Pictures stay out of this copy, which runs from the first line of the material through the line containing "self.tape_face('f')".

## Begin

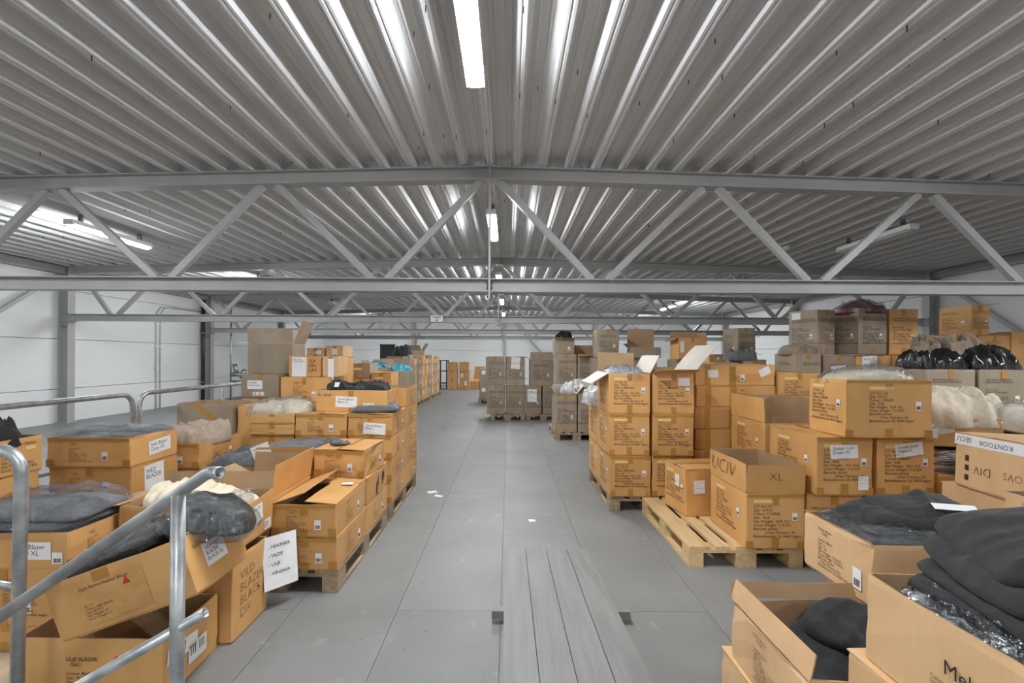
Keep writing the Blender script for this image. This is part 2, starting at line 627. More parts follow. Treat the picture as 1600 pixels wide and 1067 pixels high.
class Carton:
    def __init__(self, label, x0, y0, z0, w, d, h, rz=0, mat='kraft', flaps=None, inner='kraft_inner', wear=1.0,
                 tilt=(0, 0), name='cardboard_carton', group=None, seed=None, fw=None, tape=True, curl=0.0, sag=0.0,
                 cat='carton', fmat=None):
        self.w, self.d, self.h = w, d, h
        Carton.count = getattr(Carton, 'count', 0) + 1
        self.rng = random.Random(seed if seed is not None else Carton.count * 7919)
        M = T(x0 + w / 2, y0 + d / 2, z0) @ Euler((R(tilt[0]), R(tilt[1]), R(rz))).to_matrix().to_4x4()
        self.M = M
        self.o = empty(name, M)
        tag(self.o, label, cat, group)
        self.mat = mat
        open_ = flaps is not None
        put('body', body_mesh(w, d, h, self.rng, mat, wear, inner, open_, sag), self.o)
        if not open_:
            major = ('l', 'r') if w <= d else ('f', 'b')
            flaps = {major[0]: self.rng.uniform(0, 1.5), major[1]: self.rng.uniform(0, 1.5)}
            W = min(w, d) / 2 - 0.002
            for k, a in flaps.items():
                self.flap(k, a, W, 0.0)
            if tape:
                self.top_tape(major)
        else:
            W = fw if fw else min(w, d) / 2
            for k, a in flaps.items():
                ww = W
                cc = curl
                if isinstance(a, tuple):
                    if len(a) > 2:
                        cc = a[2]
                    a, ww = a[0], a[1]
                self.flap(k, a, ww, cc, fmat)
        if tape:
            self.tape_face('f')

    def flap(self, k, ang, W, curl=0.0, fmat=None):
        o, u, v, n, L, H = face_frame(k, self.w, self.d, self.h)
        a = R(ang)
        p = o + Vector((0, 0, self.h + 0.004)) - n * 0.004
        yv = -n * math.cos(a) + Vector((0, 0, 1)) * math.sin(a)
        zv = u.cross(yv)
        M = frame(p, u, yv, zv)
        return put('flap', flap_mesh(L, W, self.rng, self.mat, fmat or 'kraft_inner', curl), self.o, M)

    def fm(self, f, u, v, eps=0.0008):
        """matrix on face f; u, v in metres from its lower left corner"""
        o, U, V, n, L, H = face_frame(f, self.w, self.d, self.h)
        return frame(o + U * u + V * v + n * eps, U, V, n)

    def plate(self, name, f, u, v, su, sv, mat, rot=0, eps=0.0006, th=0.0006, parent=None):
        M = self.fm(f, u, v, eps) @ Matrix.Rotation(R(rot), 4, 'Z')
        return put(name, unit_plate(mat), self.o, scaled(M, su, sv, th))

    def top_tape(self, major):
        if major[0] == 'l':
            self.plate('packing_tape', 't', self.w / 2 - 0.024, 0.002, 0.048, self.d - 0.004, 'tape', eps=0.0075)
        else:
            self.plate('packing_tape', 't', 0.002, self.d / 2 - 0.024, self.w - 0.004, 0.048, 'tape', eps=0.0075)

    def tape_face(self, f, top=True, bottom=True):
        L = self.w if f in 'fb' else self.d
        hh = min(0.075, self.h * 0.28)
        if L > 0.3 or True:
            if bottom:
                self.plate('packing_tape', f, L / 2 - 0.024, 0.004, 0.048, hh * self.rng.uniform(0.8, 1.1), 'tape')
            if top:
                t = hh * self.rng.uniform(0.8, 1.1)
                self.plate('packing_tape', f, L / 2 - 0.024, self.h - t - 0.004, 0.048, t, 'tape')

    def edge_tape(self, f):
        L = self.w if f in 'fb' else self.d
        self.plate('packing_tape', f, 0.004, 0.006, 0.05, min(0.05, self.h * 0.3), 'tape')
        self.plate('packing_tape', f, L - 0.054, 0.006, 0.05, min(0.05, self.h * 0.3), 'tape')
        self.plate('packing_tape', f, 0.012, self.h - 0.024, L - 0.024, 0.02, 'tape', eps=0.0003, th=0.0004)
        return self

    def text(self, f, s, u, v, width=None, height=None, mat='ink', rot=0, shear=0, name='printed_text', align='LEFT', eps=0.0018, thin=False):
        me, tw, th = text_mesh(s, mat, align, shear, thin)
        sc = (width / tw) if width else (height / th)
        M = self.fm(f, u, v, eps) @ Matrix.Rotation(R(rot), 4, 'Z')
        return put(name, me, self.o, scaled(M, sc, sc, 1))

    def barcode(self, f, u, v, w=0.036, h=0.052, rot=0):
        b = self.plate('barcode_label', f, u, v, w, h, 'paper', rot)
        put('barcode', bars_mesh(self.rng.randint(0, 3)), b, T(0.15, 0.12, 1) @ Matrix.Diagonal((0.7, 0.36, 0.7, 1)))
        return b

    def note(self, f, u, v, w, h, s=None, rot=0, mat='ink_black', frac=0.75, name='paper_label', eps=0.0012, up=0.86):
        p = self.plate(name, f, u, v, w, h, 'paper', rot, eps)
        if s:
            me, tw, th = text_mesh(s, mat, 'LEFT', 0)
            sc = min(frac * w / tw, 0.72 * h / th)
            M = self.fm(f, u, v, eps + 0.001) @ Matrix.Rotation(R(rot), 4, 'Z') @ T(w * 0.1, h * up, 0)
            put('lettering', me, self.o, scaled(M, sc, sc, 1))
        return p

    def ct(self, f, var=0, bar=True, tape=True):
        L = self.w if f in 'fb' else self.d
        k = L / 0.42
        lines = self.h * 0.56
        wdt = min(L * 0.80, lines * 1.5) if L > 0.5 else L * 0.80
        u = L * 0.13 if L < 0.5 else L * 0.22
        if tape:
            self.plate('yellow_tape', f, u, self.h * 0.835, min(0.15, L * 0.33), 0.022, 'yellow_tape')
        self.text(f, CT[var % 3], u, self.h * 0.80, width=wdt if L < 0.5 else 0.33)
        if bar:
            self.barcode(f, L * 0.78, self.h * 0.52)
        return self

    def sty(self, f, bar=True):
        L = self.w if f in 'fb' else self.d
        self.text(f, STY, L * 0.14, self.h * 0.82, height=self.h * 0.6)
        if bar:
            self.barcode(f, L * 0.72, self.h * 0.36, 0.04, 0.055)
        return self

    def blz(self, f, nm='Jesper', num='70432', bar=True, uu=0.38):
        L = self.w if f in 'fb' else self.d
        self.text(f, blz(nm, num), L * uu - 0.06, self.h * 0.84, height=self.h * 0.66)
        if bar:
            self.barcode(f, L * 0.66, self.h * 0.24, 0.04, 0.06)
        return self


# ------------------------------------------------------------------ cloth heaps
def heap_mesh(w, d, h, seed, n=26, ex=4.0, fold=0.3, freq=4.0, edge=0.06, sharp=0.5, crinkle=0.0, dirx=0.0, thick=0.012, droop=0.0, amp=0.018):
    """a lump of cloth: domed grid with ridged folds, closed underneath"""
    off = Vector((seed * 3.17, seed * 1.71, seed * 0.37))
    nx = max(10, int(n * math.sqrt(w / d)))
    ny = max(10, int(n * math.sqrt(d / w)))
    v, f = [], []
    ca, sa = math.cos(dirx), math.sin(dirx)
    for j in range(ny + 1):
        for i in range(nx + 1):
            a, b = 2 * i / nx - 1, 2 * j / ny - 1
            s = (abs(a) ** ex + abs(b) ** ex) ** (1 / ex)
            s = min(1.0, s)
            # soften the rectangular corners
            mx = max(abs(a), abs(b))
            if mx > 1e-6:
                k = mx / max(1e-6, (abs(a) ** ex + abs(b) ** ex) ** (1 / ex))
                a2, b2 = a * k, b * k
            else:
                a2, b2 = a, b
            s = mx
            ang = Vector((a2 * 1.3, b2 * 1.3, 0))
            wob = 1 + edge * noise.noise(ang * 2.1 + off)
            x, y = a2 * w / 2 * wob, b2 * d / 2 * wob
            prof = max(0.0, 1 - s ** 5) ** sharp
            p = Vector((x * ca + y * sa, (-x * sa + y * ca) * 0.4, 0)) * freq / 0.25 + off
            wv = Vector((x, y, 0)) * 4.0 + off
            p += Vector((noise.noise(wv), noise.noise(wv + Vector((7, 3, 1))), 0)) * 0.6
            r1 = max(0.0, 1 - abs(noise.noise(p)) * 2.6) ** 1.6
            r2 = max(0.0, 1 - abs(noise.noise(p * 2.1 + Vector((4, 2, 1)))) * 2.4) ** 1.6
            low = noise.noise(Vector((x, y, 0)) * 4.2 + off * 1.3)
            z = h * prof * (1 - fold * 0.45 + fold * 0.5 * r1 + 0.3 * low) + amp * prof ** 0.6 * (r1 * 0.8 + 0.5 * r2 - 0.4)
            if crinkle:
                z += crinkle * prof ** 0.3 * (noise.noise(Vector((x, y, 0)) * 31 + off) + 0.6 * noise.noise(Vector((x, y, 0)) * 67 + off))
            if s > 0.86:
                z -= droop * (s - 0.86) / 0.14
            v.append((x, y, max(z, -droop)))
    W = nx + 1
    for j in range(ny):
        for i in range(nx):
            q = j * W + i
            f.append((q, q + 1, q + W + 1, q + W))
    rim = [i for i in range(W)] + [j * W + nx for j in range(1, ny + 1)] + [ny * W + i for i in range(nx - 1, -1, -1)] + [j * W for j in range(ny - 1, 0, -1)]
    if thick:
        b0 = len(v)
        for q in rim:
            x, y, z = v[q]
            v.append((x * 0.97, y * 0.97, z - thick))
        m = len(rim)
        for k in range(m):
            l = (k + 1) % m
            f.append((rim[l], rim[k], b0 + k, b0 + l))
        f.append(tuple(b0 + k for k in reversed(range(m))))
    return v, f


def cloth(name, label, cat, x, y, z, w, d, h, mat, seed=1, rz=0, tilt=(0, 0), plastic=False, group=None, pw=1.06, n=26, pcr=0.012,
          base=None, **kw):
    v, f = heap_mesh(w, d, h, seed, n=n, **kw)
    mb = MB()
    mb.v, mb.f = v, f
    M = T(x, y, z) @ Euler((R(tilt[0]), R(tilt[1]), R(rz))).to_matrix().to_4x4()
    if base is not None:
        M = base @ M
    root = empty(name, M)
    tag(root, label, cat, group)
    mb.build('fabric' if mat.endswith('cloth') else 'bag_body', mat, root, smooth=True)
    if plastic:
        kw2 = dict(kw)
        kw2.update(thick=0, crinkle=pcr, edge=0.16)
        v, f = heap_mesh(w * pw, d * pw, h + 0.02, seed, n=int(n * 1.35), **kw2)
        mb = MB()
        mb.v, mb.f = v, f
        mb.build('plastic_bag', 'clear_plastic', root, smooth=True, M=T(0, 0, 0.010))
    return root


def slab_mesh(w, d, th, seed, wave=0.012, creases=6, droop=0.0, n=34, ex=7.0, edge=0.05, fine=0.003):
    rng = random.Random(seed)
    off = Vector((seed * 2.13, seed * 0.71, seed * 0.53))
    nx = max(12, int(n * math.sqrt(w / d)))
    ny = max(12, int(n * math.sqrt(d / w)))
    lines = []
    for k in range(creases):
        an = rng.uniform(-0.45, 0.45) + (0 if rng.random() < 0.75 else PI / 2)
        lines.append((rng.uniform(-w / 2, w / 2), rng.uniform(-d / 2, d / 2), math.sin(an), math.cos(an), rng.uniform(0.005, 0.014), rng.uniform(0.012, 0.028), rng.uniform(0.2, 0.5),
                      rng.choice((0.0, 0.006, -0.006))))
    v, f, top, bot = [], [], {}, {}
    for j in range(ny + 1):
        for i in range(nx + 1):
            a, b = 2 * i / nx - 1, 2 * j / ny - 1
            a = math.sin(a * PI / 2) * 0.45 + a * 0.55
            b = math.sin(b * PI / 2) * 0.45 + b * 0.55
            mx = max(abs(a), abs(b))
            k = mx / (abs(a) ** ex + abs(b) ** ex) ** (1 / ex) if mx > 1e-6 else 1
            a, b, sx = a * k, b * k, mx
            wob = 1 + edge * noise.noise(Vector((a, b, 0)) * 1.7 + off)
            x, y = a * w / 2 * wob, b * d / 2 * wob
            P = Vector((x, y, 0))
            zc = wave * 2 * noise.noise(P * 3.0 + off) + 0.35 * wave * noise.noise(P * 8 + off)
            zc -= droop * max(0.0, (sx - 0.55) / 0.45) ** 2
            cr = 0
            for (px, py, nxx, nyy, hh, ww, ll, st) in lines:
                dd = (x - px) * nxx + (y - py) * nyy + 0.02 * noise.noise(P * 5 + off * 2)
                tt = -(x - px) * nyy + (y - py) * nxx
                win = max(0.0, 1 - (tt / ll) ** 2)
                cr += win * (hh * math.exp(-(dd / ww) ** 2) + st * math.tanh(dd / 0.008))
            t = th / 2 * max(0.0, 1 - sx ** 7) ** 0.5
            rim = i in (0, nx) or j in (0, ny)
            fz = fine * noise.noise(P * 30 + off)
            fade = min(1.0, (1 - sx) * 6)
            top[i, j] = len(v)
            v.append((x, y, zc + t + (cr + fz) * fade + th / 2))
            if rim:
                bot[i, j] = top[i, j]
            else:
                bot[i, j] = len(v)
                v.append((x, y, zc - t + th / 2))
    for j in range(ny):
        for i in range(nx):
            f.append((top[i, j], top[i + 1, j], top[i + 1, j + 1], top[i, j + 1]))
            f.append((bot[i, j], bot[i, j + 1], bot[i + 1, j + 1], bot[i + 1, j]))
    return v, f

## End

▶ _REPLY_:
Keep writing the Blender script for this image. This is part 2, starting at line 627. More parts follow. Treat the picture as 1600 pixels wide and 1067 pixels high.
class Carton:
    def __init__(self, label, x0, y0, z0, w, d, h, rz=0, mat='kraft', flaps=None, inner='kraft_inner', wear=1.0,
                 tilt=(0, 0), name='cardboard_carton', group=None, seed=None, fw=None, tape=True, curl=0.0, sag=0.0,
                 cat='carton', fmat=None):
        self.w, self.d, self.h = w, d, h
        Carton.count = getattr(Carton, 'count', 0) + 1
        self.rng = random.Random(seed if seed is not None else Carton.count * 7919)
        M = T(x0 + w / 2, y0 + d / 2, z0) @ Euler((R(tilt[0]), R(tilt[1]), R(rz))).to_matrix().to_4x4()
        self.M = M
        self.o = empty(name, M)
        tag(self.o, label, cat, group)
        self.mat = mat
        open_ = flaps is not None
        put('body', body_mesh(w, d, h, self.rng, mat, wear, inner, open_, sag), self.o)
        if not open_:
            major = ('l', 'r') if w <= d else ('f', 'b')
            flaps = {major[0]: self.rng.uniform(0, 1.5), major[1]: self.rng.uniform(0, 1.5)}
            W = min(w, d) / 2 - 0.002
            for k, a in flaps.items():
                self.flap(k, a, W, 0.0)
            if tape:
                self.top_tape(major)
        else:
            W = fw if fw else min(w, d) / 2
            for k, a in flaps.items():
                ww = W
                cc = curl
                if isinstance(a, tuple):
                    if len(a) > 2:
                        cc = a[2]
                    a, ww = a[0], a[1]
                self.flap(k, a, ww, cc, fmat)
        if tape:
            self.tape_face('f')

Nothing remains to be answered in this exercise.